# [MATERIAL PROVIDED]
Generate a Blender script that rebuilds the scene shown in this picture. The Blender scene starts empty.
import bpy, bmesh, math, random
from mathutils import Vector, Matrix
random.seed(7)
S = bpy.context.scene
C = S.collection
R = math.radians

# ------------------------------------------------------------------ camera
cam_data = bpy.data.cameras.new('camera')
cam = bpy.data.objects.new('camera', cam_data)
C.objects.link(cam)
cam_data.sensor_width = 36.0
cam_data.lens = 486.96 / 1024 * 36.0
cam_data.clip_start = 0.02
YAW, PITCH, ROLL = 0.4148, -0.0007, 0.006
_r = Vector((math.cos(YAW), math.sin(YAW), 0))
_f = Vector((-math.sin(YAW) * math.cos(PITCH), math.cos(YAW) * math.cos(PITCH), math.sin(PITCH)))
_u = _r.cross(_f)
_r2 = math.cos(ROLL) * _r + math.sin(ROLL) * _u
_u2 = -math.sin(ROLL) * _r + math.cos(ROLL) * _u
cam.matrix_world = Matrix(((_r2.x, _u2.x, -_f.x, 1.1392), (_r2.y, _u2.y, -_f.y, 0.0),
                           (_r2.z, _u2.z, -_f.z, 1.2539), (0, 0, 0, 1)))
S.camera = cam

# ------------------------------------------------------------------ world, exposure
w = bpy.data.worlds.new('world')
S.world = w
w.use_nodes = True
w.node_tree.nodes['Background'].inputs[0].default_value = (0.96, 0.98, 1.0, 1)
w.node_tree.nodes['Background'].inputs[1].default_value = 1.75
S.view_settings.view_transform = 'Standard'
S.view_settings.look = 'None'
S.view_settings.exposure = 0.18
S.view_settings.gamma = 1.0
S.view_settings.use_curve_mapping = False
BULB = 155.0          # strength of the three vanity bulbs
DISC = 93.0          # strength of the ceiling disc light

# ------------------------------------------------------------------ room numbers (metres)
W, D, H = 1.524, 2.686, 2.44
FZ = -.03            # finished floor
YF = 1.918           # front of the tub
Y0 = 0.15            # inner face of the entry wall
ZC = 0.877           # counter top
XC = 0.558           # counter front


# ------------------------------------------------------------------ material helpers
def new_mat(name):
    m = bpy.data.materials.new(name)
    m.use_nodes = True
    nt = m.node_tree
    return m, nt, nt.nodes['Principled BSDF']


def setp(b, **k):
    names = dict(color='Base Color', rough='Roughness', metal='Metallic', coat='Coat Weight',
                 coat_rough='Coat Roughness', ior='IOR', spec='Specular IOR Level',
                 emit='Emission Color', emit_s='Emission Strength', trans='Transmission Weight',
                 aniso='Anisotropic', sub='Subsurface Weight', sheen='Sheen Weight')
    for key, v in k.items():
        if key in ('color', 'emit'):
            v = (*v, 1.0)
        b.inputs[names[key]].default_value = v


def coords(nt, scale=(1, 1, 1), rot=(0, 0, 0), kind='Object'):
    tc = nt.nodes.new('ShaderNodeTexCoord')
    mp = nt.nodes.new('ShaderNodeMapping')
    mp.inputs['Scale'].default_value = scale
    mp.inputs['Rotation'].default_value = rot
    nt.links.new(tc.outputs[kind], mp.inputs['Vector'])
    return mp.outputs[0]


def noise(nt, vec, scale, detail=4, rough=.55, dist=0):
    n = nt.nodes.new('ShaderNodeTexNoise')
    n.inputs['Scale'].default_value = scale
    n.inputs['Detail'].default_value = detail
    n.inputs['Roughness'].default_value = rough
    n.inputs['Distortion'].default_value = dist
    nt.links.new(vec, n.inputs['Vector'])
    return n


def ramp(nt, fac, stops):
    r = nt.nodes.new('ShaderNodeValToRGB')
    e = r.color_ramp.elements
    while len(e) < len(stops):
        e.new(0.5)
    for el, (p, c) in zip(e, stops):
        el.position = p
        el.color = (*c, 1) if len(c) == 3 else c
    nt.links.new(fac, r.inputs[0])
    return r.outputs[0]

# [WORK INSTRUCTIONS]
Give back the listing exactly, please, from its first line to the line containing "R = math.radians", inclusive, and nothing past that line.

# [THE RESULT]
Generate a Blender script that rebuilds the scene shown in this picture. The Blender scene starts empty.
import bpy, bmesh, math, random
from mathutils import Vector, Matrix
random.seed(7)
S = bpy.context.scene
C = S.collection
R = math.radians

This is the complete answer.